Copy out all lines that carry the word "scene".

*Collected data:*

○ ○ ○ ○ ○ ○ ○

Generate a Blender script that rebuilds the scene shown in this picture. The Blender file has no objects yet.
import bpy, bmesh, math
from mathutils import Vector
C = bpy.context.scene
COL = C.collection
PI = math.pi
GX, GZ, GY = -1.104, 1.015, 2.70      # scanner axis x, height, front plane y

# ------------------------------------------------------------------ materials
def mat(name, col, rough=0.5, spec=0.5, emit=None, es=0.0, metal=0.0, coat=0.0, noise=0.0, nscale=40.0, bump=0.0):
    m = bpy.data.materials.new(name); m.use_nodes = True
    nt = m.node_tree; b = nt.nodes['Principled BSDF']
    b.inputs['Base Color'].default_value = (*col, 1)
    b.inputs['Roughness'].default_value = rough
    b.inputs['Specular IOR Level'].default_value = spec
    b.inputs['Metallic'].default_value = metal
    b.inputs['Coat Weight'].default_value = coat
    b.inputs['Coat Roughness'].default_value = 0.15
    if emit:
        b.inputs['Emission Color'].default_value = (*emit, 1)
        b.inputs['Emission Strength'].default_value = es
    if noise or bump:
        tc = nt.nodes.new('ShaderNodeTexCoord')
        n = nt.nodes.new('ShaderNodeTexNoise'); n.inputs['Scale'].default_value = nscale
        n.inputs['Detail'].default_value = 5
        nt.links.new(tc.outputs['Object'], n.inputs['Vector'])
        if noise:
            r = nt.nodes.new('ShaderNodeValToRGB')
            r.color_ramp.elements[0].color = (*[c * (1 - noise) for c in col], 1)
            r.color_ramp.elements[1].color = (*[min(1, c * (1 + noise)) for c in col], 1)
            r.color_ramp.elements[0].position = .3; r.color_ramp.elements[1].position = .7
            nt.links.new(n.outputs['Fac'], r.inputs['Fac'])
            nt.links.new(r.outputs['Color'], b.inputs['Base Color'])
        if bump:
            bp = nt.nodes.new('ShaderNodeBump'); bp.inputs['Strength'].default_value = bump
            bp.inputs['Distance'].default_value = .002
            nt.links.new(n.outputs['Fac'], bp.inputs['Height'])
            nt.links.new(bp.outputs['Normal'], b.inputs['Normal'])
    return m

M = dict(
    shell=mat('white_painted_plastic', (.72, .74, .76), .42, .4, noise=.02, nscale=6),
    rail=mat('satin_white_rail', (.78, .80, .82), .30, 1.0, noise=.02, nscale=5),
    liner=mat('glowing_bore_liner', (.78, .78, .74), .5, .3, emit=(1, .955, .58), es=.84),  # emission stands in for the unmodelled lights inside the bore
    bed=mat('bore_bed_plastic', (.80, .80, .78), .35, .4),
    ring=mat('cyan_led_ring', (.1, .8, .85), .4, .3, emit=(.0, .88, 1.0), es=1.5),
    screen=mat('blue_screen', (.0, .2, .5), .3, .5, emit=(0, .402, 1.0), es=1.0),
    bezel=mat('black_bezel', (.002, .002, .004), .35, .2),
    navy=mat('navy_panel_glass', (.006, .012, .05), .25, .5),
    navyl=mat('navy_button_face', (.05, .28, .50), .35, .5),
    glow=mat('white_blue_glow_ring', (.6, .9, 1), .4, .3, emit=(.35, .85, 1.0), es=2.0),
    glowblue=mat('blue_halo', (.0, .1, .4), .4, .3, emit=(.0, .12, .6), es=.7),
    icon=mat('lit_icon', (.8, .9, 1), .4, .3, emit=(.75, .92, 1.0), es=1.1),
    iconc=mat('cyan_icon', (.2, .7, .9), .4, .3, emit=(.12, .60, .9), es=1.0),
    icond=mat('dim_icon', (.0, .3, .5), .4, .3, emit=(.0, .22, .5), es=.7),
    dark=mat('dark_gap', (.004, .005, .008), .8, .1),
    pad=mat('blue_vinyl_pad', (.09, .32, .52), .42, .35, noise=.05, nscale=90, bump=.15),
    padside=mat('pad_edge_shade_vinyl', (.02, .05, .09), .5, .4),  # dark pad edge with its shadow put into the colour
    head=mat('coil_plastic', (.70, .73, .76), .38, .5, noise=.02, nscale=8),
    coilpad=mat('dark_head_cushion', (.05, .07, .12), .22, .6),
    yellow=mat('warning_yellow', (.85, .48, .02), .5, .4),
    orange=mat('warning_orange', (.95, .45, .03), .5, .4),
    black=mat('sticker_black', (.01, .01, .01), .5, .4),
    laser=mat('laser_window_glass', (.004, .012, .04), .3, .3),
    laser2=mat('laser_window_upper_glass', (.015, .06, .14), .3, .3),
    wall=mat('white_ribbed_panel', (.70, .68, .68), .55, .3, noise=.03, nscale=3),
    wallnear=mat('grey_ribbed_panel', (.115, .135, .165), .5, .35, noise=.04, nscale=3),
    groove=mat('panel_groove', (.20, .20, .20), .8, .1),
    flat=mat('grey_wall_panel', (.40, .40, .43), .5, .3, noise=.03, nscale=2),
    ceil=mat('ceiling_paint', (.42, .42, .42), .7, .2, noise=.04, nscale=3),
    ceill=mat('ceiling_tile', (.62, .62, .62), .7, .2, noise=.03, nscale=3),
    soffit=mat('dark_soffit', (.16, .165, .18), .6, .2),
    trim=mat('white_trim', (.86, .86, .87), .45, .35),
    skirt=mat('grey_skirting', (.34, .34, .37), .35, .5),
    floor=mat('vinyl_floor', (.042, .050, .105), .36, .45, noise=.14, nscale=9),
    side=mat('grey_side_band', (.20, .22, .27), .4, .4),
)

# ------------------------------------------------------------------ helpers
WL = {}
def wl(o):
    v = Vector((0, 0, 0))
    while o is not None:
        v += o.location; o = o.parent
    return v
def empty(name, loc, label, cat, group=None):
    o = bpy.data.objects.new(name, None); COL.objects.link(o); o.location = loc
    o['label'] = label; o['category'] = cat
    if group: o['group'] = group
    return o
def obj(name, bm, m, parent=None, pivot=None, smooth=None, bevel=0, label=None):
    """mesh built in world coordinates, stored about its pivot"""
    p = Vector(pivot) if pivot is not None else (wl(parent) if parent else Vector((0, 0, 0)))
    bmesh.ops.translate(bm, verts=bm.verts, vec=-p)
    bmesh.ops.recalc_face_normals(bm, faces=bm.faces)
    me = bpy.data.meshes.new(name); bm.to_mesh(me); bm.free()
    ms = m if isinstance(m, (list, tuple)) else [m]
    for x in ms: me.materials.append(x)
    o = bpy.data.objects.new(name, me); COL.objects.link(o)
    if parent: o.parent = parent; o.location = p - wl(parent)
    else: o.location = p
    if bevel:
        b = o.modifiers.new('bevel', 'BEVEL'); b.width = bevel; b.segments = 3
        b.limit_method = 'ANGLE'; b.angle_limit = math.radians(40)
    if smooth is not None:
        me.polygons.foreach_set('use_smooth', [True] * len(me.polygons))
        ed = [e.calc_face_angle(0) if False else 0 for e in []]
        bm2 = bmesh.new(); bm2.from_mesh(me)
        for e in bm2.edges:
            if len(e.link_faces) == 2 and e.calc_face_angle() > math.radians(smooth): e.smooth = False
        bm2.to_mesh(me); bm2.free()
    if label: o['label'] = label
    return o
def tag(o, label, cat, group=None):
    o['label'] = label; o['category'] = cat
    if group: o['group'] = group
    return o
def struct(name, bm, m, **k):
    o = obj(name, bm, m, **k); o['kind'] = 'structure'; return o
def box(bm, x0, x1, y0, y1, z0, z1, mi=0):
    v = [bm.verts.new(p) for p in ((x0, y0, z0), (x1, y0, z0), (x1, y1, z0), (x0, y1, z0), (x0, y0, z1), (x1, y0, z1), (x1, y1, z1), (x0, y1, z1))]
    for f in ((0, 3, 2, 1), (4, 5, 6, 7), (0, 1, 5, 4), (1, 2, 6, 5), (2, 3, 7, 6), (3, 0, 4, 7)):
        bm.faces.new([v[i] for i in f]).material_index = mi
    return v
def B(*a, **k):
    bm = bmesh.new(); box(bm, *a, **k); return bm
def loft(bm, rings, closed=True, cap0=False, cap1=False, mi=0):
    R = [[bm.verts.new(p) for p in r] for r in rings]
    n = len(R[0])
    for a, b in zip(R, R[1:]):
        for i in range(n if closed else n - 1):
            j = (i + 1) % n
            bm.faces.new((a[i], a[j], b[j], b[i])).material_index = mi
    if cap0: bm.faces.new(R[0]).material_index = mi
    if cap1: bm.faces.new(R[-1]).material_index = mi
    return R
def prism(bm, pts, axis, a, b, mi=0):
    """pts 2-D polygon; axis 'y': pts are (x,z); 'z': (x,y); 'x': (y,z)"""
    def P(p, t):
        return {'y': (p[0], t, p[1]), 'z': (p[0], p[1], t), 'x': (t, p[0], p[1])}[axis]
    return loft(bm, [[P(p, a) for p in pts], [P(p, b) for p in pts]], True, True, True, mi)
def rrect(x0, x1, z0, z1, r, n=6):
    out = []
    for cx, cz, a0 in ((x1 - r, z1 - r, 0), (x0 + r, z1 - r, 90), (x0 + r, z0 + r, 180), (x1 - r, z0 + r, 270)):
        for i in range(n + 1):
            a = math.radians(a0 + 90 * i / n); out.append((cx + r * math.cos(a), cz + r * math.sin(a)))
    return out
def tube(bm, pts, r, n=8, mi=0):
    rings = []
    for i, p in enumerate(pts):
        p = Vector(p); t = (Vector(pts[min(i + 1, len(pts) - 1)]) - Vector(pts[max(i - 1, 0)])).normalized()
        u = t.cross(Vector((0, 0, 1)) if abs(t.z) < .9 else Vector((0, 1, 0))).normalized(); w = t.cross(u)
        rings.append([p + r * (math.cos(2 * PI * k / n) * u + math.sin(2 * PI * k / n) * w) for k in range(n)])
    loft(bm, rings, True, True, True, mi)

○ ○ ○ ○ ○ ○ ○

*Task output:*
Generate a Blender script that rebuilds the scene shown in this picture. The Blender file has no objects yet.
C = bpy.context.scene